While guardianships are created with the greatest of ease and nothing more than an allegation of some degree of vulnerability or incapacity, they are created with the idea of “shoot first and ask questions later”. Once instituted that guardianized ward is almost certain to spend the rest of their life owned by another person and in their total control. Meanwhile, it takes a full year for law enforcement to perform an investigation into a clear-cut case of legally armed robbery. The Guardian is innocent till proven guilty, the ward is guilty before any proof exists. The ward is slammed into an emergency temporary guardianship where they are isolated from family and stripped of their rights, but the Guardian is out on bail and theoretically could be appointed a guardian for more cases.

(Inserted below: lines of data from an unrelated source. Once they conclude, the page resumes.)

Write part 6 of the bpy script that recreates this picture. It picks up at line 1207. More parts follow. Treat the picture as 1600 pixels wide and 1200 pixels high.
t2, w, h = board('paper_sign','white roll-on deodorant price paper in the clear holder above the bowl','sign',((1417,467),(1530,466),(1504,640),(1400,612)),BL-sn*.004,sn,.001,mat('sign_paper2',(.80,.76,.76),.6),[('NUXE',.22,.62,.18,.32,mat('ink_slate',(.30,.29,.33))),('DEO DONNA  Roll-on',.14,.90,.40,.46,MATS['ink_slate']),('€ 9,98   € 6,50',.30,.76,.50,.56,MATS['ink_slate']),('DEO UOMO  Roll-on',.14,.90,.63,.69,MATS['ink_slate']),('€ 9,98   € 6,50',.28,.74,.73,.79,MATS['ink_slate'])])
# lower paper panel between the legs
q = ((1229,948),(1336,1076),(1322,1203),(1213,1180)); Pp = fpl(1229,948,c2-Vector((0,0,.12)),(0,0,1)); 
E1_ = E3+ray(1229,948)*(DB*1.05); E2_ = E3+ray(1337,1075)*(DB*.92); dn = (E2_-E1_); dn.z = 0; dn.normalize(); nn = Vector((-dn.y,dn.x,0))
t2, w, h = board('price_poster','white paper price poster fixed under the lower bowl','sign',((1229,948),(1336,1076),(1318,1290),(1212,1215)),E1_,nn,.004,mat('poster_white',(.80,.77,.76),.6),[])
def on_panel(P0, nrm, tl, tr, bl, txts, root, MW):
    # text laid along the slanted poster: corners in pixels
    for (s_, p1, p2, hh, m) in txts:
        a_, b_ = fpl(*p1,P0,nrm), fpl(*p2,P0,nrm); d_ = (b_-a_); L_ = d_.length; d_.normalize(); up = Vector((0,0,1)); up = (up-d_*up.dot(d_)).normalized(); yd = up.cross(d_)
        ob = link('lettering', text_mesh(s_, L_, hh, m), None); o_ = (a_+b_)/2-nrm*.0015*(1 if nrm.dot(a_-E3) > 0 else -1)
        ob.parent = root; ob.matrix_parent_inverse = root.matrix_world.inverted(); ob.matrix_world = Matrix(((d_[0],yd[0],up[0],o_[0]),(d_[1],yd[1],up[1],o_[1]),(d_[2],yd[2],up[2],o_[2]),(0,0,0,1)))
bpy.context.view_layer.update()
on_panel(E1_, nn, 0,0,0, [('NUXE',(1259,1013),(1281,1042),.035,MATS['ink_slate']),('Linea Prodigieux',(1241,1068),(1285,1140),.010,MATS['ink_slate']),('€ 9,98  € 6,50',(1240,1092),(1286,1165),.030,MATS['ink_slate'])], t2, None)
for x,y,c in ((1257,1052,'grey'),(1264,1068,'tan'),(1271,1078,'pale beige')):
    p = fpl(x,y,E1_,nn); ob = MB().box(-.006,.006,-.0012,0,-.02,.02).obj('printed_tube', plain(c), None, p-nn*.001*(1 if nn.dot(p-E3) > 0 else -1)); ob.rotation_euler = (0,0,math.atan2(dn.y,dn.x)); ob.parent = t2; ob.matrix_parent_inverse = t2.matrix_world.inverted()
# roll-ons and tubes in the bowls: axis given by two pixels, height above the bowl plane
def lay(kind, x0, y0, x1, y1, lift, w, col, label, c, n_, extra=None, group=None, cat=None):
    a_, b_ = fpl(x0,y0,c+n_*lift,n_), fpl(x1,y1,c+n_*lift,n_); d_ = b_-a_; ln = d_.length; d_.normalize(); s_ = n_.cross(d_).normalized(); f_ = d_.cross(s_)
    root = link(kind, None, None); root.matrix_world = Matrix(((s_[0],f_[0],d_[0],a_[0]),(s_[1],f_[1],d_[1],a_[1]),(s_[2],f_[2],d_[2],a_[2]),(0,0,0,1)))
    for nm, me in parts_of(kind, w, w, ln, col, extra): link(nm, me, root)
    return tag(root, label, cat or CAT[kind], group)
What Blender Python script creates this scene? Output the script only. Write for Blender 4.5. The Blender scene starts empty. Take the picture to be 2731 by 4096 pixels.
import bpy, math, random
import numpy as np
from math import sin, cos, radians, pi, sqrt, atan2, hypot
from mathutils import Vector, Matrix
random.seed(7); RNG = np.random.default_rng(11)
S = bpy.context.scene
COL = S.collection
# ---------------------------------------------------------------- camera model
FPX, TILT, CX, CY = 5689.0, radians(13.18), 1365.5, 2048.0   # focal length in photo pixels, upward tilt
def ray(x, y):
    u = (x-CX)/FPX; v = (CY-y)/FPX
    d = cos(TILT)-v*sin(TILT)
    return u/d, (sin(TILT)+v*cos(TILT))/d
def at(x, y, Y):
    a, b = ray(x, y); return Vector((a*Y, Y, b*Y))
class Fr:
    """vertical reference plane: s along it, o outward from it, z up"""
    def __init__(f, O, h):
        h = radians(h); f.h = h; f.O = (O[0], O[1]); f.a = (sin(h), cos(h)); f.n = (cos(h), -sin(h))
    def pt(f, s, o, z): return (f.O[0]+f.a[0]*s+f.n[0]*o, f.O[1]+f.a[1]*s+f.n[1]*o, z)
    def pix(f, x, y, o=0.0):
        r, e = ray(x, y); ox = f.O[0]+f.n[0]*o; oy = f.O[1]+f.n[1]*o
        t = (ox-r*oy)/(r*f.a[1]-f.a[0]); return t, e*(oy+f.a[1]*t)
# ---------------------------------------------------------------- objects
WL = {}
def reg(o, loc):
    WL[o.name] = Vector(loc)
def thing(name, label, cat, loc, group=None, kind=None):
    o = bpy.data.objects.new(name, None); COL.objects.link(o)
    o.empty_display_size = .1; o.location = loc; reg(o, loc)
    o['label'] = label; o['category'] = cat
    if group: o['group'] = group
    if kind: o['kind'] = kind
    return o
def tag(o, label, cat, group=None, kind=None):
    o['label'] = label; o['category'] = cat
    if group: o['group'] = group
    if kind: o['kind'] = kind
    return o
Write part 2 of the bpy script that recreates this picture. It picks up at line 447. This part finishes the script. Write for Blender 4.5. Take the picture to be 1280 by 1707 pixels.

These two systems do have one similarity however. In the guardianship, the torrent of money flying out of the estate and the funds of the family under legal pretenses is lost forever. The money that was pilfered illegally by the guardian will never be recovered either. The bond that guardians must have to function is only for $50,000 and payable to the state of Florida not to victims of guardianship abuse. The money used by Hudson has been spent or squirreled away on an island somewhere or used to purchase real estate. She will undoubtedly claim bankruptcy as well. Guardianships are easy to create an impossible to escape. Criminal activity takes a very long time to investigate properly and there’s no guarantee that even with incontrovertible evidence that Hudson will be convicted or even if she is convicted given a slap on the wrist because she is after all an officer of the court. In the end, though it might be easy to lay all the blame on the Guardian who acted criminally, as always none of this would’ve been possible without a complicit judge. Tracy Hudson had 31 guardianships at the time she was arrested. Nearly all of them were instituted by the same Judge Pamela Campbell. In my mind judge Campbell is guilty of failing to do her job which is to act as the ultimate fiduciary for citizens of Florida and to protect the vulnerable seniors whose cases come before court, not to enable and enrich a crooked guardian. Until probate judges are forced to admit that there is a problem within their ranks nothing will change. The vast majority of good and righteous judges who fill the nearly 1000 judgeships in Florida should be outraged that their good name has been sullied and the public trust in the judicial system has again been crushed. The same can be said for the good guardians in the state of Florida who should be deeply concerned that one of their own, and the president of the guardianship Association of Pinellas County no less, has brought shame on their ranks as have the likes of Fierle, Savitt, Gutierrez and others have done just this year in Florida. It is high time that we make guardianships much harder to start and much easier to stop.

It is also high time for Florida as well as National law enforcement to form a strike force on abusive guardianship.